Are you passing /OPT:ICF or /OPT:REF to the VC6 linker? That might be related to the duplicate template instantiation removal (or not; duplicate template instantiations might be a special case, compared to ordinary duplicate functions). GCC seems to do something similar on some platforms.
Anyway, I wouldn't rely on this behavior being consistent across compilers. Also, changing the order of object files on the linker command line might affect which instantiation gets discarded.
There is another solution, you can create a shared parent class and put this static variable in it, then make your template class inherit it privately, here's an example:
class Parent
{
protected:
static long count;
};
long Parent::count = 0;
template<typename T>
class TemplateClass: private Parent
{
private:
int mKey;
public:
TemplateClass():mKey(count++){}
long getKey(){return mKey;}
}
int main()
{
TemplateClass<int> obj1;
TemplateClass<double> obj2;
std::cout<<"Object 1 key is: "<<obj1.getKey()<<std::endl;
std::cout<<"Object 2 key is: "<<obj2.getKey()<<std::endl;
return 0;
}
Output will be:
Object 1 key is: 0
Object 2 key is: 1
I think this is actually undefined behaviour.

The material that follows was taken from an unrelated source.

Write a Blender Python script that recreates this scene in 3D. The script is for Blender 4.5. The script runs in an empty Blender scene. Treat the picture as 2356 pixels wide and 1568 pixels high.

According to C++14 [basic.def.odr]/6:
There can be more than one definition of a [...] member function of a class template [...] in a program provided that each definition appears in a different translation unit, and provided the definitions satisfy the following requirements. Given such an entity named D defined in more than one translation unit, then
each definition of D shall consist of the same sequence of tokens; and
in each definition of D, corresponding names, looked up according to 3.4, shall refer to an entity defined within the definition of D, or shall refer to the same entity, after overload resolution (13.3) and after matching of partial template specialization (14.8.3), except that a name can refer to a non-volatile
const object with internal or no linkage if the object has the same literal type in all definitions of D, and the object is initialized with a constant expression (5.19), and the object is not odr-used, and the object has the same value in all definitions of D; [...]
The problem is that in the first .cpp file, the name count within f1 refers to a different object than the name count within f1 in the second .cpp file, thus violating the condition that corresponding names should refer to the same entity.
They are different objects because of the static specifier which says that each translation unit gets its own object with that name.